Freeskier heading down to Ripsey wash. It was a welcome downhill before the second big climb of the day to the top of Ripsey.

And our goal comes into view. The switchbacks beg to be ridden. Or pushed through, as was the case with us.
I also made my way up to Ripsey. Anticipation of the ridge pulled my legs. 26 miles were forgotton and only the remaining eight remained in my head. The earth has a pull sometimes, similar to gravity, the attraction between two masses, but a pull that comes from the inside, spirits passing in the day, getting to know one another, nothing is dead out there. The language, if you listen, is deafening.

Whenever you find yourself in a wash, you can be certain you'll soon be climbing.

That's a lot to climb at mile 26, but my legs begged to go up to the top, just so my eyes could see.

Freeskier taking a breather just before we hit the switchbacks. We were many miles behind him there, a few hours earlier. Travel by bike has to be the best way to travel. You can see a lot, but are also intimate with your surroundings. You seem to really get to know a place, as if it were a person. You feel its personality.

I've said it before, without HAB, its not quite an adventure. Luckily, we found HAB.

The ride between switchbacks wasn't bad at all.

Views like this, attained with sweat, blood and hours of work are great food for the spirit. This is my church. Here I feel I really know something about the world and myself. The great mystery we live in opens up, at least for a moment.

Typical switchback.  A little loose, but surely rideable. Seven, I believe into total to attain the ridge. Worth every foot of elevation. Worth every pedal stroke.

While from far away, the switchbacks seem almost vertical, from the backside, you can see that they almost leisurely climb to the saddle.

And the top. A short grub stop. Some photo ops. From here we could see the whole 34 mile route. F-K highway. Powerline. I only wish I could have such perspective on my own life. At least this might be what it would feel like.
Bar ends are a go. It took a lot of torqueing to get up to the top.
It was well worth it.
We played photo-op time as we played on the ridge a little. With all that effort, it was only appropriate.
Can't help but be all smiles when a ride like this comes together and with great company.

From the ridge in the above photo, we'd cross to this one and eventually drop down the north side, back to the F-K highway, and the AZT that we started on.

The backside. Many switchbacks, many which I made. You can barely see the F-K highway where we started about 8 hours earlier. Snow has melted. Fog has burned off. Getting tired. The sun reaches for the horizon. Another day moves on and I have another great ride almost under my belt. It feels like graduating all over again. Special.
Up and over a ridge is like mega decisions in life. Lots of hard deliberation, but the course needs to be taken. Anticipation, work, loose edges, unsure vetical to go, and then release. You make it over. Time to rejoice, time to relish, time to give thanks for making it one more time.
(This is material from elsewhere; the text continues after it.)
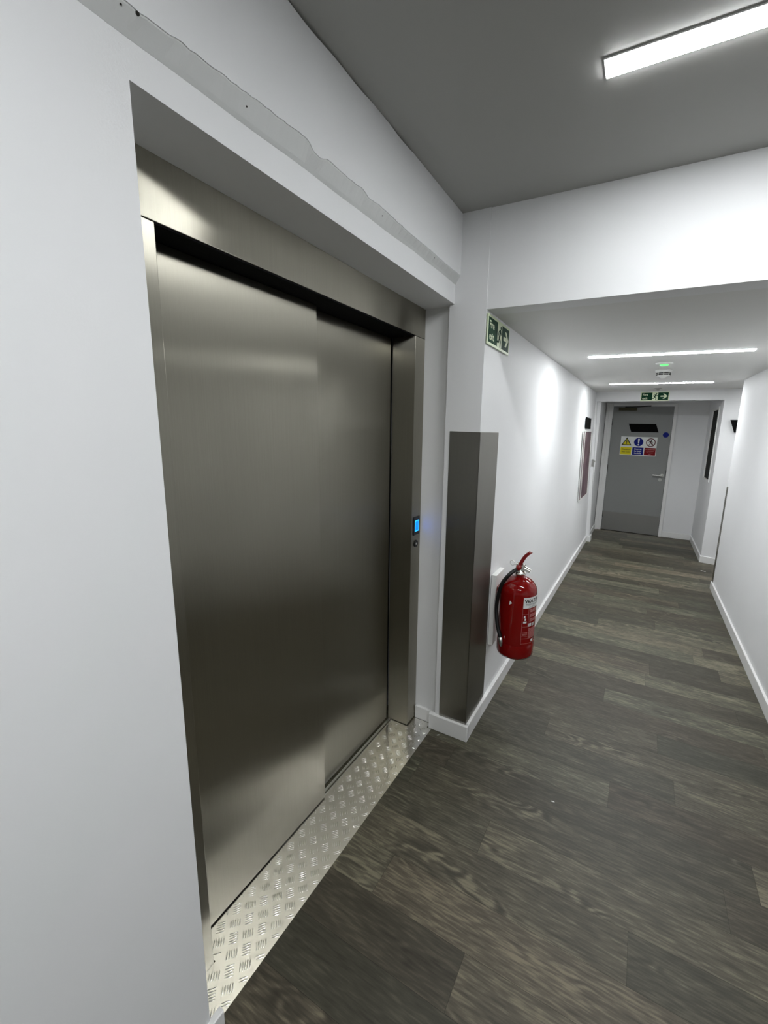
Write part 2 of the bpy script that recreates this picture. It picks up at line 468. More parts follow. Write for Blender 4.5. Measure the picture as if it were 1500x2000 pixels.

A healthy 34 miles, about 6400ft of climbing. This is almost a Quad Bypass, in the McDowells. but now quite. It was a memorable 9 hours. The big climb up was the F-K highway. The dip at mile 25 is Ripsey Wash. The ridgeline and descent are obvious. And lots of fun.

Our route. Its great to ride something unproven to yourself, of your creation, even if its built upon the sweat of others. Success can be inebriating. Do it again? Absolutely!
Topo 3D of the ride. Check the Ripsey climb. Good times! And quite a bit of work. I'm surprised every time my body keeps going and going and going. It seems as if I'm just along for the ride.

A big thanks goes out to Freeskier for not only providing the company and extra motivation to get out there, but for his great pics of me riding as well. It really brings the blog together for me. Thanks! And I urge you to get a bike if you don't have one, and get out there!